12月中旬に打上げ予定の観測ロケットS-520-28号機の噛合せ試験が、11月12日から22日まで相模原キャンパスにおいて行われました。

今回の観測ロケット実験は「微小重力環境を利用した均質核形成実験(宇宙ダストと炭酸塩結晶の生成)」です。ロケットの弾道飛行で得られる数分間の低重力環境を利用して、結晶化の最初の段階である核形成の様子を対流のない環境で観察・計測し、その物理を理解するとともに、将来的には国際宇宙ステーションなどでの長時間微小重力実験に向けた基礎データを得ることを目的とします。そのため、以下の2種類の実験を並行して実施します。

(1)微小重力環境を利用した宇宙ダストの核形成再現実験(DUST):微小重力状態になってから宇宙空間を模した真空容器中で鉄などの蒸気を噴出し、そこから3種類の固体微粒子(ダスト)がどのようにして形成されるのかを、温度・濃度分布の光学的リアルタイム計測により求めます。そのため、2波長干渉計、実像観察装置、試料加熱用真空容器、放射温度計、圧力計などを組み込んだ装置を3組搭載し、順次実験を行います。
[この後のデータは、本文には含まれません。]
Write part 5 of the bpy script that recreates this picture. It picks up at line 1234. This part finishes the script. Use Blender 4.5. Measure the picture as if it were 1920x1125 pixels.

(2)微小重力環境を利用した炭酸カルシウム結晶の均質核形成メカニズムの研究(CAL):この実験は、空気中の二酸化炭素を削減するため地中に炭酸カルシウム結晶として効率よく固定・貯留する技術に関する日米の国際共同研究の一環として実施されます。具体的には、炭酸イオンとカルシウムイオンを含む2つの水溶液を小型の反応セルの中で混合し、炭酸カルシウムの結晶核が形成される速度の濃度依存性を測定します。1つの反応セルは、2液混合、光散乱測定、インピーダンス測定のための小型デバイス群を内蔵しています。そして、微小重力状態になる直前に合計12組の反応セルの中でそれぞれ水溶液を混合して、以降に核形成が起こる過程を光学的、電気的に計測します。

噛合せ試験は11月12日の構造機能試験棟への搬入に始まり、搭載装置の机上噛合せおよびロケット頭胴部への組み込み、動作チェックを経た後に、飛翔体環境試験棟にて頭胴部のダイナミックバランス調整、振動・衝撃試験がスケジュール通りに進められました。以降、頭胴部、モータ、尾翼部などのフライト品が内之浦まで運ばれてフライトオペレーションを迎える予定です。